We all love love: storge, philia, eros, agape. It’s easy.
It’s as if we were made to love. So the average person-save for the occasional
misanthropic Ebenezer Scrooge and those too profoundly traumatized to love-find
loving-in all its forms-as easy as breathing.
But what about the twin of love: grief. Well, we face it
when we have to but we sure as HELL do not want to. I’m not suggesting we become
masochists and become obsessed with this most profound of sufferings. I am just
suggesting we take a look at its geminate bond with the nature of love.
Love and grief are intertwined, two sides of the same coin.
I have yet to find another analogy that is suitable for their relationship, so
these will have to do.
You can only love fully if you have fully opened yourself up
to grief. Because no matter what happens during our earthly tenure, someone we
love is going to pass away leaving us with all the love and all the grief,
being somehow expected to go on.
I’d like to suggest that love AND grief are the two most
profound emotions we can experience. They are the states in which we feel most
fully alive because they are our closest touch of divinity. They are the
deepest realities in which we can find ourselves on planet earth.
God is love. So that’s an easy one to reckon as a godlike
because it literally is godlike to love with charity and self-sacrifice. We are
literally being like God (whether we believe in a god or not-and, for
reference, I am speaking of the Christian God by virtue of the fact that I
am a Christian).
Now, on to grief. It’s quite scary to write about this
topic. I don’t really know why. Grief is essential to human existence during
our time on earth. In heaven, there will be no more tears, Rev. 21:4, (not to
say no more grief necessarily) but grief would definitely look different in
heaven. Here’s the etymology of grief: 1175-1225; Middle English greven, grieven < Old French grever < Latin gravare “to burden”, derivative of gravis heavy, grave.
Most of us are convinced that we couldn’t bear to live without
some type of love (Maslow’s Hierarchy of Needs, people), but I’m convinced that
during our time on earth, we must have grief, too. We must feel the immense
loss of life to sin and the malevolence of death, because we wouldn’t know the
value of love and even life without it. I am also convinced that we cannot know
true love without the potential for loss of it, whether by severance or death.

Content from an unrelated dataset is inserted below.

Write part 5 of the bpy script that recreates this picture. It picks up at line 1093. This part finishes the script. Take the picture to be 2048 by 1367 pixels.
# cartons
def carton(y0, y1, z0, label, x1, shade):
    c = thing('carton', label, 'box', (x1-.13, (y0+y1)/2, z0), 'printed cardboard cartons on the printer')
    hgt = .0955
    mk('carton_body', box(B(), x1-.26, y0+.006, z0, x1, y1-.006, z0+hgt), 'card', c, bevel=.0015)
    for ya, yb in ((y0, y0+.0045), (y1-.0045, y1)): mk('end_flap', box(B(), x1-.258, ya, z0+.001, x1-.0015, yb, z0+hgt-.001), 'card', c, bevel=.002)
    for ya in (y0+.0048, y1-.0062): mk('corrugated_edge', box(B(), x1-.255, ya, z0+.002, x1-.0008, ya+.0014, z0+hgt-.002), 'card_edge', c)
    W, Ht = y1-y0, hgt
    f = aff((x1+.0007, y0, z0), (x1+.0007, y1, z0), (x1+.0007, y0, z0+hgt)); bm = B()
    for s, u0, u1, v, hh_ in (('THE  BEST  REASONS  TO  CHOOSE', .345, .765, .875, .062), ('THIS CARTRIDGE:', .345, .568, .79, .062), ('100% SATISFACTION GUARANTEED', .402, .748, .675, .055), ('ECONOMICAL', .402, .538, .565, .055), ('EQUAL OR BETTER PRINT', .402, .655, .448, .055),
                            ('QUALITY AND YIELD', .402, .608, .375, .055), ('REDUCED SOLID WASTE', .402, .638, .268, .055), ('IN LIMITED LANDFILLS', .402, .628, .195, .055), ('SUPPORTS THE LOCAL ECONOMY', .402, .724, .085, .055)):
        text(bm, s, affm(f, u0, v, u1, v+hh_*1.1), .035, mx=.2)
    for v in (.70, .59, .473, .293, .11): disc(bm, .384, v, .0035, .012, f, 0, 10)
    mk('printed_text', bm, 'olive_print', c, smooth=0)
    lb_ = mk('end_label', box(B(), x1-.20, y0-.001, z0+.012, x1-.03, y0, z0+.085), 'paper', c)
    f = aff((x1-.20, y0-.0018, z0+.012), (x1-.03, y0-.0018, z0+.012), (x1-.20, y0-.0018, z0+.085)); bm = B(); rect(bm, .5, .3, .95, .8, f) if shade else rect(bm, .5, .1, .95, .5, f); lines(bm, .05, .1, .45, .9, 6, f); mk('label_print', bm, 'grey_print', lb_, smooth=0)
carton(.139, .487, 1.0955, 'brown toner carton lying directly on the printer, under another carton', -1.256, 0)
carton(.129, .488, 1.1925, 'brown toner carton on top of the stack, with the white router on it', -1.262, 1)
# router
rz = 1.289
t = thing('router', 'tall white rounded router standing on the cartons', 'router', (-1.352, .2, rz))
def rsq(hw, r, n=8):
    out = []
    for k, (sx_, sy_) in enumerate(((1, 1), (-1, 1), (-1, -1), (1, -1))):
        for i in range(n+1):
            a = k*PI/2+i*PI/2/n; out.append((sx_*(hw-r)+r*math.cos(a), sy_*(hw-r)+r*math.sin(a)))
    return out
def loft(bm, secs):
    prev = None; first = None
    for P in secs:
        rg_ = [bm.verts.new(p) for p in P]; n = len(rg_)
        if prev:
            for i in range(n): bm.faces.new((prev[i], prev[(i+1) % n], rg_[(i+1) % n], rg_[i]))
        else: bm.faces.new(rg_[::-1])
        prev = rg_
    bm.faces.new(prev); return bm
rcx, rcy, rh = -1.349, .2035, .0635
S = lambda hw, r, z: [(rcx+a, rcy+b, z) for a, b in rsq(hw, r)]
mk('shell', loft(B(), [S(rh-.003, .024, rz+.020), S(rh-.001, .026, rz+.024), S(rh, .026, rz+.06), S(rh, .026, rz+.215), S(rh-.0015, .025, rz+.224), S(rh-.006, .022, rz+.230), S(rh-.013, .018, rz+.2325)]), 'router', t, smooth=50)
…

We wouldn’t value our loved ones were it not for the potential and reality that
we will lose them (if only temporarily, for those who believe in heaven). You
can ask my friends, I always say that, “to live is to suffer.” Well, I also
think that to live is to grieve. Grieving is an experience that we only get
earthside so we must pay attention. To grieve (at some point) is to be fully
alive.
Henri Nouwen in his book Making
All Things New: An Invitation to a Spiritual Life, writes:
“Our
life is a short time in expectation, a time in which sadness and joy kiss each other
at every moment. There is a quality of sadness that pervades all the moments of
our lives. It seems that there is no such thing as clear-cut pure joy, but even
in the most happy moments of our existence we sense a tinge of sadness… Behind
every smile, there is a tear. In every embrace, there is a loneliness… And in
all forms of light, there is knowledge of surrounding darkness… But this
intimate experience in which every bit of life is touched by a bit of death can
point us beyond the limits of our existence. It can do so by making us look
forward in expectation to the day when our hearts will be filled with perfect
joy, a joy that no one shall take away from us.”
Not only does grief apply to the death of a human, it
applies to the death of hopes, dreams, and humanity/human dignity all over the
world. We need to “feel the night” as Strahan writes in a song. We need to
groan with the rest of creation at the state of the lonely, heartbroken,
beaten, abused, etc., inhabitants of this planet. It is essential for us to
grieve for us to then feel hope. As a good friend once said after I was crying
because a brief encounter with a man hurt my feelings, “We’re going to listen
to ‘Praying’ [by Kesha], you’re going to cry and then we’re going to move on.”
And on a grander scale that moving on means acting to effect change, to bring
heaven down to earth.
My favorite poem of all time is by a Syrian man named Nizar
Qabbani. It’s called Madrasat Al’Hubb, or School of Love. Here are my favorite
lines from it: “Your love taught me how to grieve, and for centuries I needed a
woman to make me grieve, I needed a woman to make me cry on her shoulders like
a bird, I needed a woman to collect my pieces like broken glass…I have never
known that the human tear is humane, and that the human without tears is just a
memory!”
Grieving makes us human. And it then gives us the capacity
to hope and the agency to effect change in love.
Love is not possible without grief and grief is not possible
without love.
But thankfully we experience grief... It gives us a better appreciation for the little things... It also allows us to cry - which I am convinced cleanses the soul... It refreshes us in some strange way.